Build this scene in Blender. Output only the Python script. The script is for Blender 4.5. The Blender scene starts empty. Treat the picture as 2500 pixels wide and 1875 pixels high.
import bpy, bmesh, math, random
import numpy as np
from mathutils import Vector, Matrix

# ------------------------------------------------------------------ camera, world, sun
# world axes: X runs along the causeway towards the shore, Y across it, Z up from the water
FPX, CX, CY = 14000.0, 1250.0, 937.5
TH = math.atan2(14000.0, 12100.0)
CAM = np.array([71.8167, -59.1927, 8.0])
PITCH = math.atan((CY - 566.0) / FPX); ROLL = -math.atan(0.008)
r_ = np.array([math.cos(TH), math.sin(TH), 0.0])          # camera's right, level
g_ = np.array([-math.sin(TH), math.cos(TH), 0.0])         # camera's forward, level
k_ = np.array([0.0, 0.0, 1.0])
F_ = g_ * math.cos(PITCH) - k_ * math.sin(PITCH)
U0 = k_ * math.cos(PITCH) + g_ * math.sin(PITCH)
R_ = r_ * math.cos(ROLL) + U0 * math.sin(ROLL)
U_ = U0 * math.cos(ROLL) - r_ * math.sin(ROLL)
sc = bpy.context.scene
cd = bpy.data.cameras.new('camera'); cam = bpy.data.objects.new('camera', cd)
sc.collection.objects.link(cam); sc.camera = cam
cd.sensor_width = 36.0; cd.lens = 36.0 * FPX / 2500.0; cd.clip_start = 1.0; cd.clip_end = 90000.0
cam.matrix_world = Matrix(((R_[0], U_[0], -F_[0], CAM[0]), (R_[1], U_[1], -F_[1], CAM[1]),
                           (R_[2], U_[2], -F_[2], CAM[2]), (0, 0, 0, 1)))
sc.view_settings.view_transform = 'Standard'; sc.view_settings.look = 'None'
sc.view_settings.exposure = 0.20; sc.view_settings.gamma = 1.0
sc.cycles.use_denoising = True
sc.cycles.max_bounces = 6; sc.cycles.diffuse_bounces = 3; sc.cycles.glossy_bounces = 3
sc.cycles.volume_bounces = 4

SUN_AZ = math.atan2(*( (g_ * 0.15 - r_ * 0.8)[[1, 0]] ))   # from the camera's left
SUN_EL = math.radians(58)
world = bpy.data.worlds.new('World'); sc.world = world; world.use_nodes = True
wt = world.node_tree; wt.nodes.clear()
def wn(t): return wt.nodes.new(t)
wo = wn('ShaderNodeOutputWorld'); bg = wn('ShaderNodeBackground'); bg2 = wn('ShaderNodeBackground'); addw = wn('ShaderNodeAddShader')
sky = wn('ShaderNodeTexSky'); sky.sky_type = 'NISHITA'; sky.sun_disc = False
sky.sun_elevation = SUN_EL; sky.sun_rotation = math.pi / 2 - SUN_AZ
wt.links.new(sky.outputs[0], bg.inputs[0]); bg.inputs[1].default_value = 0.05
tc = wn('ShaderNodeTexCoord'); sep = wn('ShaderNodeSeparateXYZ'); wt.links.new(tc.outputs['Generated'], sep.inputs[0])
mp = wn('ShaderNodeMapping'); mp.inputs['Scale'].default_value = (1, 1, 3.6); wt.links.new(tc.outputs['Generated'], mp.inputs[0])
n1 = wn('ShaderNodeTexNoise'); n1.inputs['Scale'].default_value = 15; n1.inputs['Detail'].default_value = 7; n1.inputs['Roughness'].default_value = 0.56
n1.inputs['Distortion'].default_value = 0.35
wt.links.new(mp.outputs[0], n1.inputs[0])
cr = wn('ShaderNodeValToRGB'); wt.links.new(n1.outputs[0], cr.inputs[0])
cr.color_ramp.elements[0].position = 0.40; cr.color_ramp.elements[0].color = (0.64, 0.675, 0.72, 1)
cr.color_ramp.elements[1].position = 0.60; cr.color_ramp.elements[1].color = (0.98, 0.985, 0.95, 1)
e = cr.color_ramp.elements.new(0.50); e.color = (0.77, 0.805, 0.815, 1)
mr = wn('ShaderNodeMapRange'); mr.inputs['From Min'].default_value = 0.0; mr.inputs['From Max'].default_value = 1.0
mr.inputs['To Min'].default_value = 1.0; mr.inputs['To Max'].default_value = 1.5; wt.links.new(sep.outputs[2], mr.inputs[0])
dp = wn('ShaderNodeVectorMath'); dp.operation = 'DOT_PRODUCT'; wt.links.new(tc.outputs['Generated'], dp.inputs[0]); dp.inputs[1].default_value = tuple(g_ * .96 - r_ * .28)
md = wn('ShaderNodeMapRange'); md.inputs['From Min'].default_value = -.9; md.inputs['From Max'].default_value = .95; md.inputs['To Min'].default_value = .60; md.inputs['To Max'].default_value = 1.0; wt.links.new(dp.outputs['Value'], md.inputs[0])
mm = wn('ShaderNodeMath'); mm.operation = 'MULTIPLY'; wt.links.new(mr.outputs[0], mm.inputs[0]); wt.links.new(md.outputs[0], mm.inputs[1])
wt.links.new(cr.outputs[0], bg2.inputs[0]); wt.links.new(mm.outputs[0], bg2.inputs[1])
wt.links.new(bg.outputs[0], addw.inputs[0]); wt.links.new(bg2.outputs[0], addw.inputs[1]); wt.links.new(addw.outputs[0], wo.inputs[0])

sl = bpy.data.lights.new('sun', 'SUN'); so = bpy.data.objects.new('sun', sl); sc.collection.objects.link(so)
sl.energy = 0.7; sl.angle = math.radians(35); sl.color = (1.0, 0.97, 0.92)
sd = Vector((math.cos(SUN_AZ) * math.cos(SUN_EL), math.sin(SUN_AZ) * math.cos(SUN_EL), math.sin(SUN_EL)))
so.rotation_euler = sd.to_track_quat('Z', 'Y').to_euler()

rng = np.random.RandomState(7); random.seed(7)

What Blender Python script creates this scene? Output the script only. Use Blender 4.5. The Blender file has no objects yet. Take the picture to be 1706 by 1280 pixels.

● ● ● ● ●

* SHORT EXERCISE *
For each line in the data above that contains the string "script", extract the line.

* RIGHT ANSWER *
Build this scene in Blender. Output only the Python script. The script is for Blender 4.5. The Blender scene starts empty. Treat the picture as 2500 pixels wide and 1875 pixels high.
What Blender Python script creates this scene? Output the script only. Use Blender 4.5. The Blender file has no objects yet. Take the picture to be 1706 by 1280 pixels.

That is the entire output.